I have a home on property that has a community well agreement that is recorded, and part of the title. Recently I asked for copies of the bank statement where community wells funds are deposited and was told by the water manager they have no requirement to provide anything. According to the well agreement – each party to the agreement shall be provided a copy of the monthly bank statement. I also learned the water manager never set up a separate banking account for the well – separated from their personal banking account. Apparently the manager has been co-mingling the funds. My concern is this person is using the funds for their personal use. My suspicion has grown with the refusal to provide documents I have a right to. I also asked for copy of the monthly electric bill so I would have better idea how much electricity is used . Again the Manger refuses to provide anything, The Manger self elected themselves before I brought my property. They are now threatening not to turn over the well maintenance and payment records. Just this evening I noticed this person is getting ready to install another water tank not for the community well but stashed inside their garage (out of sight) for their personal use (about a 2000 gal tank). Concern is this person is going to draw the well down and could possibly cross contaminate the water system. What can I do? What is my recourse?
Vicki, you need to hire an attorney. Obviously, your community well manager has no adult supervision in his household. This is a very bad situation, and based on what you shared, it sounds like this man won’t listen to reason and is going to do whatever he wants to do. In 20 years of law practice, I recognized that people like that tend to suffer from narcissistic personality disorder . . . just like a lot of our politicians do. Such people don’t listen. They do whatever they want with no concern for anyone else at all. Hire an attorney.
Love your articles. Don’t ever stop.
Thank you very much Dr. Toro.
Hello. I have a shared well on my property with power under my name and a well agreement between 3 other properties. A fourth property at some point in the past tapped into the line of the last legal property and recently called the Sheriff on us for turning the line off. The sheriff deputy said whether he was legally joined or not we had to give him notice. The property illegally joined does not have a permanent structure just an rv that the owner rents.
Jason, this is a serious matter with lots of potentially very negative consequences for everyone. Potential lawsuits, potential judgments, lots of stress. You need an attorney in your jurisdiction.
We are looking at a property that has water from a well owned by the seller that provides water to 5 houses. The owner is retaining all the water rights and it is simply an agreement to provide the water for a minimal cost…But the agreement can be cancelled with 90 days notice. This seems way to risky to me but the seller says it shows mistrust and does not want a proper shared well agreement. Should we walk away or are we being unreasonable?
Sorry didn’t see how to ask a new question.
Scott,
You cannot cut someone’s water off for non-payment of shared well maintenance expenses, but you can pursue them in a Superior Court. You have a written easement and water covenant, and while there may not be language that apportions expenses of maintenance among the users, there is a common law obligation to pay for a reasonable pro-rata share, and a judge would agree. If there is an attorney’s fee provision in your covenants, you can also recover your attorney’s fees.

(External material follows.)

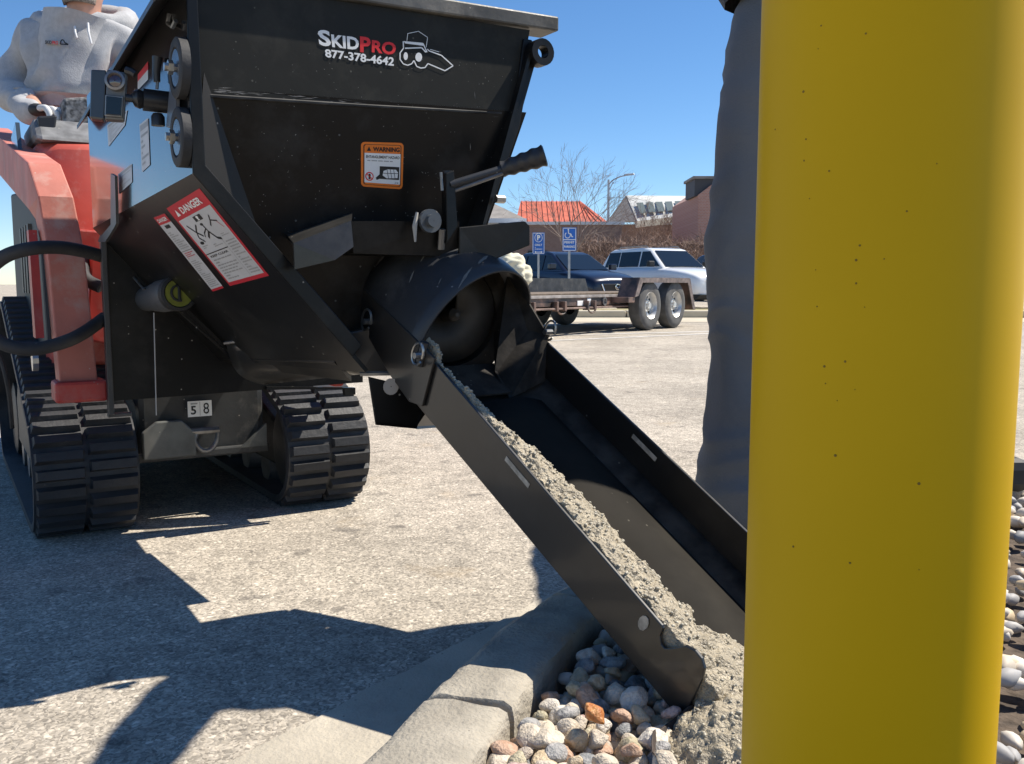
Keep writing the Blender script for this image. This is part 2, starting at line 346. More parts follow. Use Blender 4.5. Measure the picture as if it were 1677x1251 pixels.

Have an interesting shared well question…
How can I terminate water services to a neighbor who wont pay?
Well located on my property in Yakima County. Easement and water covenant is recorded. Only an oral agreement in place for the expenses.
I have cover all infrastructure, repair, and power cost. Neighbors promise to reimburse the shared expenses, but never make payment. They have accrued $6100 in back fees and failed to share the $30k infrastructure expense.
Welcome your thoughts-
Scott
I live in Ohio and am part of a 47 home comminity well and was wondering what are the rights of the the comminity well to shut off water for poeple who are behind in payment. is there a formal procces for the leaders of the well to go though before shuting off the water?
thanks
Keith
Editor: Email sent to Keith with personalized response.
hello Chuck, i would like to know if you could advise me as to how to Approach a community well issue i have. i have live on 5 acers in so calif for 27 years. when i bought the property the neighbor that owned the property the well is on informed me the well located on his land was a community well that serviced 16 parcels. sence that time everyone have abandoned use and connection to the well except me. I have maintained and used the well for more that 20 years exclusively. the property has changed owner two time sence then. the new owner has removed the fence and now i fear he will denie me access to the well as i need to repair it. i have tryed to research what i believe to be an easment with no luck. any assistance would be appreciated thank you in advanced Lon
Lon, that’s a tough issue, and believe it or not the State of Washington has many community well systems as you describe yours. I recommend talking to a real estate attorney, but I’ll share a couple of thoughts since I was an attorney for 20 years. A community well system should have a well maintenance agreement in writing. That document will answer most of your questions, because it will spell out precisely what the rights and obligations are for every party, including the burdened property and the benefitted property. But if there is no written agreement, you will have to fall back on the original intent, the practice for the past 27 years, and any other correspondence or documents to support your proof that there is an agreement and that you have the right to continue to use the water. I don’t know about California, but in Washington you can also prove an easement by prescriptive use for 10 years or more, and there are other legal claims for water rights that can be made. Hope this helps, but again you probably should talk with a real estate attorney familiar with these issues. Chuck Marunde
Lori, you have some rights even without a written agreement, a little like the comparable rights for adverse possession or easement by prescription, but they are more complicated in the area of water rights as in your case. You’ll need a real estate attorney to unwind the facts and your legal rights in your jurisdiction.